2018 ESA Annual Meeting (August 5 -- 10)

COS 27-1 - Drivers, blooms, and ecological functions assessed over space and time: The Indian River Lagoon, an estuary in transition

Tuesday, August 7, 2018: 8:00 AM
240-241, New Orleans Ernest N. Morial Convention Center
C. Edward Proffitt, Department of Life Sciences, Texas A&M University - Corpus Christi, Corpus Christi, TX
Background/Question/Methods

The Indian River Lagoon estuary has been suggested to be in transition from a benthic productivity state to a phytoplankton-based state because of nutrient inputs, phytoplankton blooms, and light penetration. Understanding features such as phytoplankton blooms and subsequent effects on light penetration, dissolved oxygen, and benthic systems is challenging because of the underlying complexity and analyzing direct effects can sometimes produce misleading results.

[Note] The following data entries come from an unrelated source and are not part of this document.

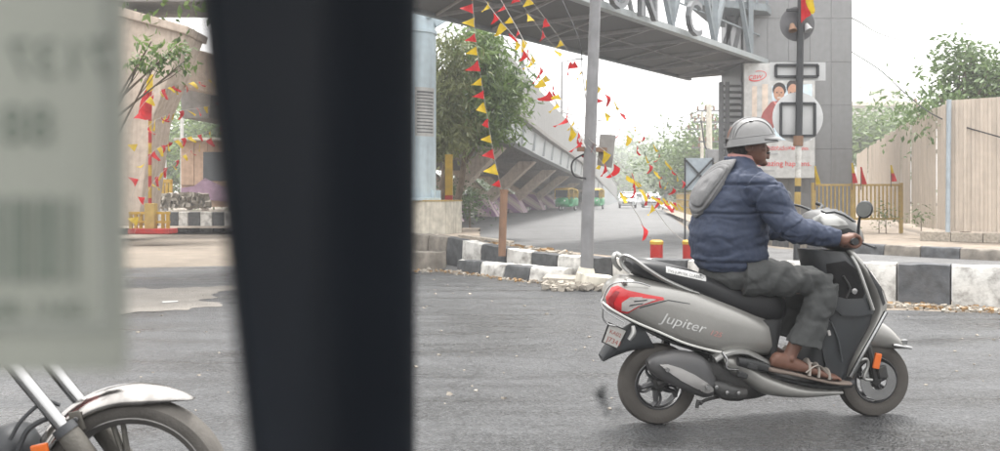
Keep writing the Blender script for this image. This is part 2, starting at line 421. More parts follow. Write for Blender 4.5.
# ------------------------------------------------------------------ kerbs
def stone(a, b, z0, z1_, w, m, parent, jit=.012, slope=.02, back=None):
    a, b = Vector(a), Vector(b); za, zb = a.z, b.z; a.z = b.z = 0; d = (b - a); L_ = d.length; d.normalize(); s = Vector((d.y, -d.x, 0))   # s = road side
    if s.y > 0: s = -s
    z1 = z1_; g = min(.012, L_ * .03); a = a + d * g; b = b - d * g
    j = lambda: Vector((R.uniform(-jit, jit), R.uniform(-jit, jit), R.uniform(-jit, jit)))
    nx = max(2, int((b - a).length / .12)); nz_ = 4
    mb = MB(); rings = []
    for i in range(nx + 1):
        p = a.lerp(b, i / nx); ring = []
        if z1_ is None: z1 = za + (zb - za) * i / nx
        for k in range(nz_ + 1): ring.append(p - s * slope * k / nz_ + Vector((0, 0, z0 + (z1 - z0) * k / nz_)))
        ring.append(p - s * (w * .5) + Vector((0, 0, z1 + .004))); ring.append(p - s * w + Vector((0, 0, z1))); ring.append(p - s * w + Vector((0, 0, z0)))
        for q in range(len(ring)):
            dd = fbm(ring[q] * 1.0, 5.) * jit * 1.6
            ring[q] = ring[q] + s * dd * (1 if q <= nz_ else -.3) + Vector((0, 0, dd * .7 if q >= nz_ and q < len(ring) - 1 else 0))
            if q == nz_: ring[q] += -s * .012 + Vector((0, 0, -.008 - abs(fbm(ring[q], 14.)) * .015))
        rings.append(ring)
    n = len(rings[0])
    mb.add([v for r in rings for v in r], [(i * n + k, (i + 1) * n + k, (i + 1) * n + (k + 1) % n, i * n + (k + 1) % n) for i in range(nx) for k in range(n)] + [tuple(range(n)), tuple((nx * n) + k for k in range(n - 1, -1, -1))])
    return mb.build('kerb_stone', m, parent, smooth=35)
def along(P, s):
    P = [Vector((p[0], p[1], p[2] if len(p) > 2 else 0)) for p in P]
    for a, b in zip(P, P[1:]):
        L_ = (b - a).xy.length
        if s <= L_: return a.lerp(b, s / L_)
        s -= L_
    return P[-1] + (P[-1] - P[-2]).normalized() * s
def plen(P): return sum((Vector(b[:2]) - Vector(a[:2])).length for a, b in zip(P, P[1:]))
# main barrier kerb: painted blocks, 0.45 m high, curving from the island nose to the right
KP = catmull([at(392, 232, 16.7), at(422, 234.5, 16.3), at(446, 237, 15.7), at(480, 244, 14.7), at(530, 252, 13.5), at(580, 256.5, 12.6), at(640, 259, 11.8), at(740, 261.5, 11.0), at(880, 263, 10.2), at(1000, 267, 9.6), at(1120, 272, 9.2), at(1300, 280, 8.7)], 4)
isl = tag(bpy.data.objects.new('barrier_kerb', None), kind='structure'); col.objects.link(isl)
def px_on(P, px):     # arc length at which the polyline crosses the picture column
    s = 0
    for a, b in zip(P, P[1:]):
        pa, pb = 500 + a.x / a.y * F, 500 + b.x / b.y * F
        if pa <= px <= pb: return s + (b - a).xy.length * (px - pa) / (pb - pa)
        s += (b - a).xy.length
    return s
cuts = [394, 410, 428, 446, 461, 480, 506, 530, 556, 580, 612, 648, 686, 728, 775, 826, 858, 897, 951, 1012, 1075, 1140, 1210, 1280]
cm = ['stone_grey', 'stone_grey', 'stone_grey', 'stone_black', 'stone_white', 'stone_black', 'stone_white', 'stone_black', 'stone_white', 'stone_black', 'stone_white', 'stone_black', 'stone_white', 'stone_black', 'stone_white', 'stone_black', 'stone_white', 'stone_black', 'stone_white', 'stone_black', 'stone_white', 'stone_black', 'stone_white']
M['stone_black2'] = pbr('kerb_faded_black', (.085, .088, .094), .8, var=.35, scale=8, dirt=.3, bump=.6, bscale=30)
for i in range(len(cuts) - 1):
    a, b = along(KP, px_on(KP, cuts[i])), along(KP, px_on(KP, cuts[i + 1]))
    mm = cm[i]; mm = 'stone_black2' if mm == 'stone_black' and i > 11 else mm
    stone(a, b, 0, None, .22, M[mm], isl, jit=.018)
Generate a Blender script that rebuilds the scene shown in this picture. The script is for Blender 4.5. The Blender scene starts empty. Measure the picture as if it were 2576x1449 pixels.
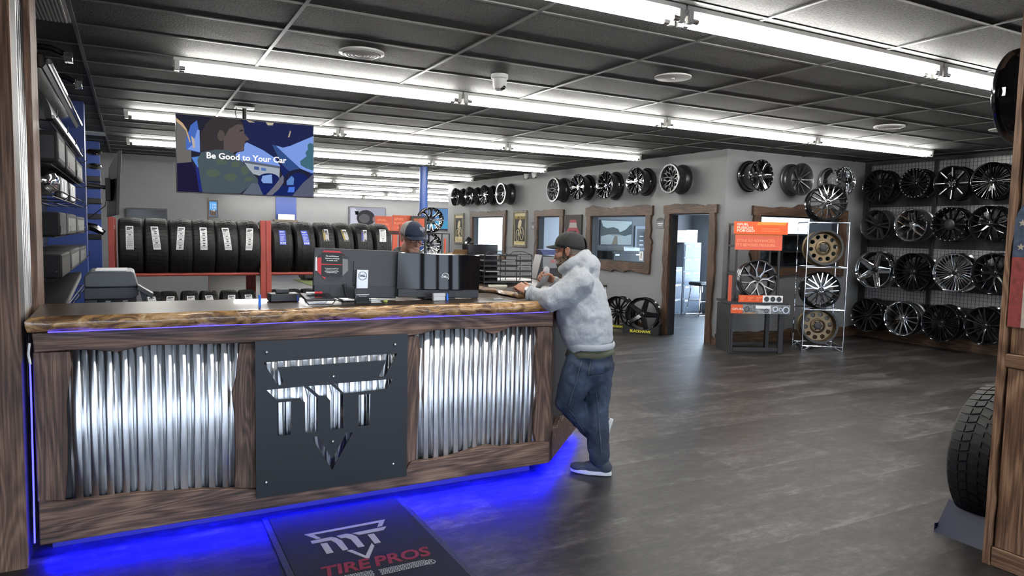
import bpy, bmesh, math, random
from mathutils import Vector, Matrix
random.seed(7)
PI = math.pi
COL = bpy.context.scene.collection
# ------------------------------------------------------------------ camera model of the place (metres, camera 1.64 m above the floor)
CAMH, CEIL = 1.64, 2.945
F_PX, YAW, PITCH, ROLL = 1776.62, math.radians(28.35574), math.radians(4.48927), math.radians(1.18335)
FW = Vector((math.sin(YAW)*math.cos(PITCH), math.cos(YAW)*math.cos(PITCH), -math.sin(PITCH)))
_r0 = Vector((math.cos(YAW), -math.sin(YAW), 0)); _u0 = _r0.cross(FW)
RT = _r0*math.cos(ROLL) + _u0*math.sin(ROLL)
UP = _u0*math.cos(ROLL) - _r0*math.sin(ROLL)
CAM = Vector((0, 0, CAMH))
def ray(px, py): return FW + RT*((px-1288)/F_PX) - UP*((py-724.5)/F_PX)
def onX(px, py, X): d = ray(px, py); return CAM + d*(X/d.x)
def onY(px, py, Y): d = ray(px, py); return CAM + d*(Y/d.y)
def onZ(px, py, Z): d = ray(px, py); return CAM + d*((Z-CAMH)/d.z)
def onP(px, py, o, n):
    d = ray(px, py); n = Vector(n); return CAM + d*((Vector(o)-CAM).dot(n)/d.dot(n))
def depth(p): return (Vector(p)-CAM).dot(FW)
def mpp(p): return depth(p)/F_PX           # metres per photo pixel at p

# ------------------------------------------------------------------ tags
def tag(o, label=None, cat=None, group=None, kind=None):
    if label: o['label'] = label
    if cat: o['category'] = cat
    if group: o['group'] = group
    if kind: o['kind'] = kind
    return o
def thing(name, label, cat, loc=(0,0,0), rz=0, group=None, mat=None):
    o = bpy.data.objects.new(name, None); COL.objects.link(o)
    o.empty_display_size = .05
    if mat is not None: o.matrix_world = mat
    else: o.location = loc; o.rotation_euler = (0, 0, rz)
    return tag(o, label, cat, group)
def kids(o): return [c for c in bpy.data.objects if c.parent == o]
def copy_tree(o, parent=None):
    c = o.copy(); COL.objects.link(c)
    if parent: c.parent = parent
    for ch in kids(o): copy_tree(ch, c)
    return c
def frame(loc, xdir, zdir):
    """matrix whose local x is xdir and local z is close to zdir"""
    x = Vector(xdir).normalized(); z = Vector(zdir); y = z.cross(x).normalized(); z = x.cross(y)
    m = Matrix((x, y, z)).transposed().to_4x4(); m.translation = Vector(loc); return m

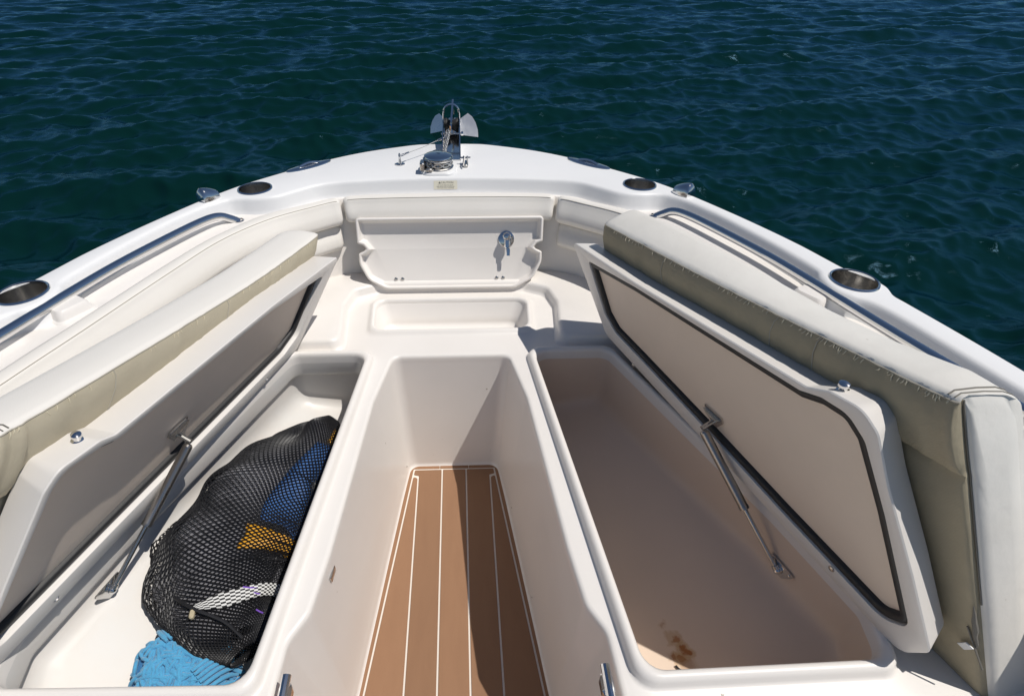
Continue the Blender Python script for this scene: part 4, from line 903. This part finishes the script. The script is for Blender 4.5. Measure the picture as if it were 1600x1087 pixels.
# chenille wash mitt in the aft corner
mc = np.array([-0.486, 0.468, 0]); mc[2] = pf(mc[0], mc[1])
mi = empty('wash_mitt', tuple(mc), 'light blue chenille wash mitt in the aft corner of the port locker', 'wash mitt')
def mitt_h(a, b): return 0.066*max(0.0, 1-(a/0.088)**2-(b/0.085)**2)**0.5
rows = [[(lambda a, b: np.array([mc[0]+a, mc[1]+b, pf(mc[0]+a, mc[1]+b)+0.004+0.8*mitt_h(a, b)]))(0.084*r_*math.cos(t), 0.080*r_*math.sin(t)) for t in np.linspace(0, 2*math.pi, 28, endpoint=False)] for r_ in (1.0, 0.9, 0.75, 0.55, 0.35, 0.15, 0.01)]
mk('pad', *loft(rows), M['mittband'], mi, smooth=80)
q = np.random.default_rng(21); nood = []
for _ in range(460):
    a, b = q.normal(0, 0.038, 2); b *= 1.0
    if (a/0.086)**2+(b/0.082)**2 > 1: continue
    hz = mitt_h(a, b); t = q.uniform(0, 6.28); ln = q.uniform(0.012, 0.022); lift = q.uniform(0.002, 0.012)
    base_ = np.array([mc[0]+a, mc[1]+b, 0])
    P = []
    for s_ in (-1, -0.5, 0, 0.5, 1):
        xx, yy = base_[0]+ln*s_*math.cos(t)+0.004*s_*s_*math.sin(t), base_[1]+ln*s_*math.sin(t)
        hh = mitt_h(xx-mc[0], yy-mc[1]); P.append((xx, yy, pf(xx, yy)+0.004+0.85*hh+lift*(1-0.6*s_*s_)))
    nood.append(tube(cr(P, 3), [0.0022]+[0.0036]*11+[0.0022], 6))
g = MB()
for n_ in nood: g.add(n_)
tag(g.mk('chenille_strands', M['mitt'], mi, smooth=80), kind='stuff')
for (ax, ay, bx, by) in ((-0.075, 0.035, -0.025, 0.078), (0.025, -0.06, 0.082, 0.01)):
    pass
for s_, (cx_, cy_, an_) in enumerate(((-0.035, 0.062, 0.9), (0.062, -0.012, -0.7))):
    g = MB()     # flat ribbed cuffs at the edge of the mitt
    ex, ey = np.array([math.cos(an_), math.sin(an_), 0]), np.array([-math.sin(an_), math.cos(an_), 0])
    for r_ in range(7):
        o_ = (r_-3)*0.0072
        P = [mc+np.array([cx_, cy_, 0])+ex*o_+ey*t for t in np.linspace(-0.026, 0.026, 6)]
        P = [np.array([p[0], p[1], pf(p[0], p[1])+0.012+0.9*mitt_h(p[0]-mc[0], p[1]-mc[1])+0.006]) for p in P]
        g.add(tube(P, [0.003]+[0.0042]*4+[0.003], 6))
    g.mk('ribbed_cuff', M['mitt'], mi, smooth=80)
    P = [mc+np.array([cx_, cy_, 0])+ex*0.027+ey*t for t in np.linspace(-0.028, 0.028, 6)]
    P = [np.array([p[0], p[1], pf(p[0], p[1])+0.016+0.9*mitt_h(p[0]-mc[0], p[1]-mc[1])+0.004]) for p in P]
    mk('binding_tape', *tube(P, 0.005, 6), M['mittband'], mi)

# scrap of black cord on the starboard locker floor
sf = lockfloor(1)
P = cr([(0.428, 0.462, 0), (0.433, 0.455, 0), (0.442, 0.450, 0), (0.446, 0.443, 0), (0.443, 0.438, 0)], 5); P[:, 2] = [sf(x, y)+0.003 for x, y, _ in P]
c = mk('cord_scrap', *tube(P, 0.0022, 6), M['black'], None); tag(c, 'short bent scrap of black cord beside the rust stains', 'cord')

Many factors operating alone and in concert affect biotic communities. The suite of physio-chemical, biotic, and other factors establish a complex ecological topology. The overarching hypothesis (or the ‘one SEM to rule them all’ hypothesis) states that, for the entire IRL and all 21 years, nutrients, temperature, distance to inlet, and other factors have direct and indirect effects on phytoplankton biomass, which can then influence ecological functions such as changing the dissolved oxygen and light penetration regimes of the water column. This hypothesis, and other hypotheses involving dividing the IRL into regions and multi-year temporal segments for analysis were subjected to Structural Equation Modeling.

Results/Conclusions

A structural equation model including linkages among chlorophyll, nutrients, salinity, light penetration, dissolved oxygen (D.O.), etc. explained phytoplankton biomass (Chl-a, R2=0.46) and relative abundance (Chl-b and c) and ecological functions (light penetration R2=0.60, and D.O. R2=0.42) across the IRL and over the >20 years of monitoring data. Results indicate that IRL experiences nitrogen and phosphorus co-limitation of phytoplankton, and that changes in plankton biomass influence ecological functions of D.O. and light penetration. Partitioning the IRL into regions improved the model fit to observations and showed that different regions of the IRL had different drivers for phytoplankton biomass. Comparing three-year groups of data for long and short water residence time regions showed that phytoplankton blooms in the 2010-2012 period (including the so-named “superbloom”) were driven primarily by nitrogen and less by phosphorus and that this was associated in part by decomposing phytoplankton producing high concentrations of phosphorus.